NEARLY six years after Noriko Matsumoto and her children fled Japan’s Fukushima region, fearing for their health after the worst nuclear disaster since Chernobyl, they confront a new potential hardship — the slashing of vital housing subsidies.

Matsumoto is among nearly 27,000 Japanese who left areas not designated as mandatory evacuation zones, spooked by high levels of radiation after nuclear meltdowns unleashed by a powerful earthquake and tsunami on March 11, 2011.

Now, as the Fukushima local government prepares to slash unconditional housing assistance on March 31, many face the painful choice of returning to areas they still fear are unsafe, or reconciling to financial hardship, especially families scattered across different sites in Japan, such as Matsumoto’s.

“Because both the national and the local governments say we evacuated ‘selfishly,’ we’re being abandoned — they say it’s our own responsibility,” Matsumoto, 55, told a news conference, her voice trembling.

At the time of the magnitude-9 quake, Matsumoto lived with her husband and two daughters in Koriyama city, about 55 kilometers west of the crippled Fukushima Dai-ichi nuclear plant. Authorities declared a no-go zone around the plant, but Koriyama was outside its 30km radius.

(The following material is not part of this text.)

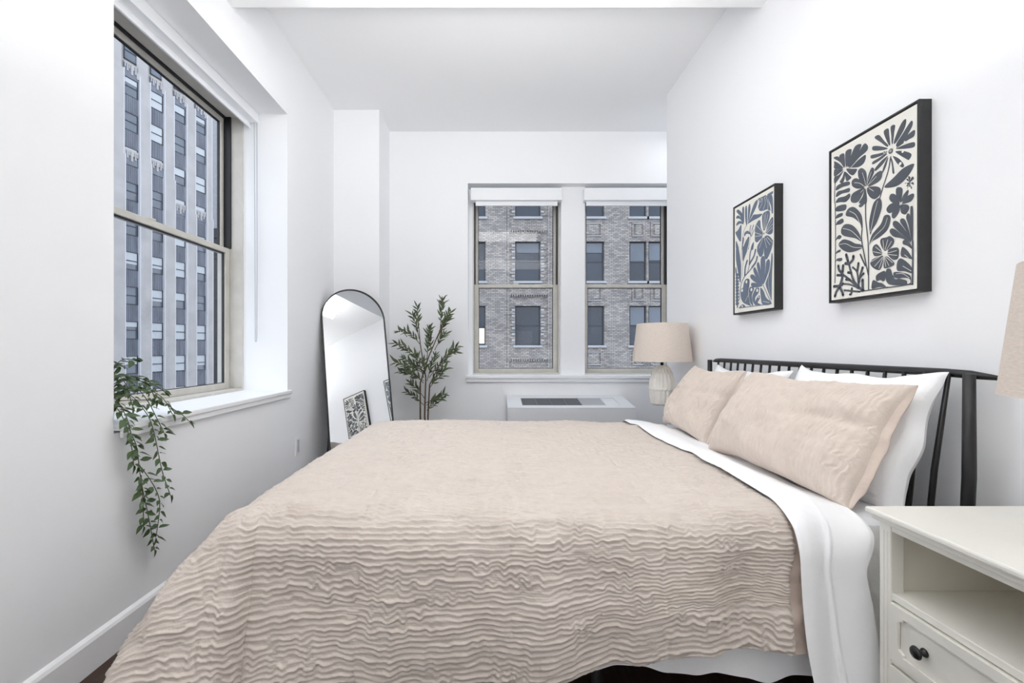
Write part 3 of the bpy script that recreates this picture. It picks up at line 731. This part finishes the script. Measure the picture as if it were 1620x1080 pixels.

When her younger daughter, then 12, began suffering nosebleeds and diarrhea, Matsumoto took the children and moved to Kanagawa prefecture.

Her husband, who runs a restaurant, stayed behind to ensure they could pay bills and the mortgage on their home. But high travel costs mean they only meet every one or two months. “People like us, who have evacuated voluntarily to escape radiation, have been judged as if we selfishly evacuated for personal reasons,” she said.

What she called her “only lifeline” is a housing subsidy the Fukushima prefectural government pays to voluntary evacuees, who numbered 26,601 by October 2016. The payment is typically 90,000 yen (US$795) for a household of two or more in Matsumoto’s area.